==== Supplied records

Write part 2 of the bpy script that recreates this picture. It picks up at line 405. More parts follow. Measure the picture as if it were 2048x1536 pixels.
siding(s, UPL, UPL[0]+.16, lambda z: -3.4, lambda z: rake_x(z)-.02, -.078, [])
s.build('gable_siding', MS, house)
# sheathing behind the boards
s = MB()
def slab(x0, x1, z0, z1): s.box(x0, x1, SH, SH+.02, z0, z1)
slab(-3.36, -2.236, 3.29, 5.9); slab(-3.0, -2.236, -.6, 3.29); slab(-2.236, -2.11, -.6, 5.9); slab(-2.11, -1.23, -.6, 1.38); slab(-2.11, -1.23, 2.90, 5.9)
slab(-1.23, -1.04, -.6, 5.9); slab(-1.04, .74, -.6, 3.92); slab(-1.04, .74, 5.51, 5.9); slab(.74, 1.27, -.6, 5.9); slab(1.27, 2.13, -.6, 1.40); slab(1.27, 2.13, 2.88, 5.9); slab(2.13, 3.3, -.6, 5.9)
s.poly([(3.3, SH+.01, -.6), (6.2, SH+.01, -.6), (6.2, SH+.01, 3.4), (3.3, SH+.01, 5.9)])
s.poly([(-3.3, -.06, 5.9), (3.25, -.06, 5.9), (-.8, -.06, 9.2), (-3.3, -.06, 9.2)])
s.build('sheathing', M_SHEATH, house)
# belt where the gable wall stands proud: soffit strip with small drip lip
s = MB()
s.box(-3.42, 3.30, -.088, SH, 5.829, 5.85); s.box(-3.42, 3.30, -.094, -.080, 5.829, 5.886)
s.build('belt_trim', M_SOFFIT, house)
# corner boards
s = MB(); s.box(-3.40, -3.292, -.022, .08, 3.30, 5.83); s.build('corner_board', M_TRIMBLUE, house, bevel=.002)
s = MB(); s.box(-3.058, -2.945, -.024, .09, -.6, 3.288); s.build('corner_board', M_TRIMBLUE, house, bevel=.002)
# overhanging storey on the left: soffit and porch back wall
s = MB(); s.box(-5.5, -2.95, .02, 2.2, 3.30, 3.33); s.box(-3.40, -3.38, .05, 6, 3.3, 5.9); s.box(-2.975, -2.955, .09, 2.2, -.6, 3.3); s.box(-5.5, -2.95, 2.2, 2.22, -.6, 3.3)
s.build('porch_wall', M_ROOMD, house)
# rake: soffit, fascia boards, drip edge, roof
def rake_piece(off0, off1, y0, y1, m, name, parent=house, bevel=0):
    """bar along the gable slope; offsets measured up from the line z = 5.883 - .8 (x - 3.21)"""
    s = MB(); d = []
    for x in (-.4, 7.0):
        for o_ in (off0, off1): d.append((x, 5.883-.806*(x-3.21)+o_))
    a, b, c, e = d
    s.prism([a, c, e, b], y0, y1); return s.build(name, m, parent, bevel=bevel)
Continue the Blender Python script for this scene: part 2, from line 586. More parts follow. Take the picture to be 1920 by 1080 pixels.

========

• [Problem requirements]: Set down every line of the listing above again, exactly as given.

• [Solution to this exercise]:
Write part 2 of the bpy script that recreates this picture. It picks up at line 405. More parts follow. Measure the picture as if it were 2048x1536 pixels.
siding(s, UPL, UPL[0]+.16, lambda z: -3.4, lambda z: rake_x(z)-.02, -.078, [])
s.build('gable_siding', MS, house)
# sheathing behind the boards
s = MB()
def slab(x0, x1, z0, z1): s.box(x0, x1, SH, SH+.02, z0, z1)
slab(-3.36, -2.236, 3.29, 5.9); slab(-3.0, -2.236, -.6, 3.29); slab(-2.236, -2.11, -.6, 5.9); slab(-2.11, -1.23, -.6, 1.38); slab(-2.11, -1.23, 2.90, 5.9)
slab(-1.23, -1.04, -.6, 5.9); slab(-1.04, .74, -.6, 3.92); slab(-1.04, .74, 5.51, 5.9); slab(.74, 1.27, -.6, 5.9); slab(1.27, 2.13, -.6, 1.40); slab(1.27, 2.13, 2.88, 5.9); slab(2.13, 3.3, -.6, 5.9)
s.poly([(3.3, SH+.01, -.6), (6.2, SH+.01, -.6), (6.2, SH+.01, 3.4), (3.3, SH+.01, 5.9)])
s.poly([(-3.3, -.06, 5.9), (3.25, -.06, 5.9), (-.8, -.06, 9.2), (-3.3, -.06, 9.2)])
s.build('sheathing', M_SHEATH, house)
# belt where the gable wall stands proud: soffit strip with small drip lip
s = MB()
s.box(-3.42, 3.30, -.088, SH, 5.829, 5.85); s.box(-3.42, 3.30, -.094, -.080, 5.829, 5.886)
s.build('belt_trim', M_SOFFIT, house)
# corner boards
s = MB(); s.box(-3.40, -3.292, -.022, .08, 3.30, 5.83); s.build('corner_board', M_TRIMBLUE, house, bevel=.002)
s = MB(); s.box(-3.058, -2.945, -.024, .09, -.6, 3.288); s.build('corner_board', M_TRIMBLUE, house, bevel=.002)
# overhanging storey on the left: soffit and porch back wall
s = MB(); s.box(-5.5, -2.95, .02, 2.2, 3.30, 3.33); s.box(-3.40, -3.38, .05, 6, 3.3, 5.9); s.box(-2.975, -2.955, .09, 2.2, -.6, 3.3); s.box(-5.5, -2.95, 2.2, 2.22, -.6, 3.3)
s.build('porch_wall', M_ROOMD, house)
# rake: soffit, fascia boards, drip edge, roof
def rake_piece(off0, off1, y0, y1, m, name, parent=house, bevel=0):
    """bar along the gable slope; offsets measured up from the line z = 5.883 - .8 (x - 3.21)"""
    s = MB(); d = []
    for x in (-.4, 7.0):
        for o_ in (off0, off1): d.append((x, 5.883-.806*(x-3.21)+o_))
    a, b, c, e = d
    s.prism([a, c, e, b], y0, y1); return s.build(name, m, parent, bevel=bevel)
Continue the Blender Python script for this scene: part 2, from line 586. More parts follow. Take the picture to be 1920 by 1080 pixels.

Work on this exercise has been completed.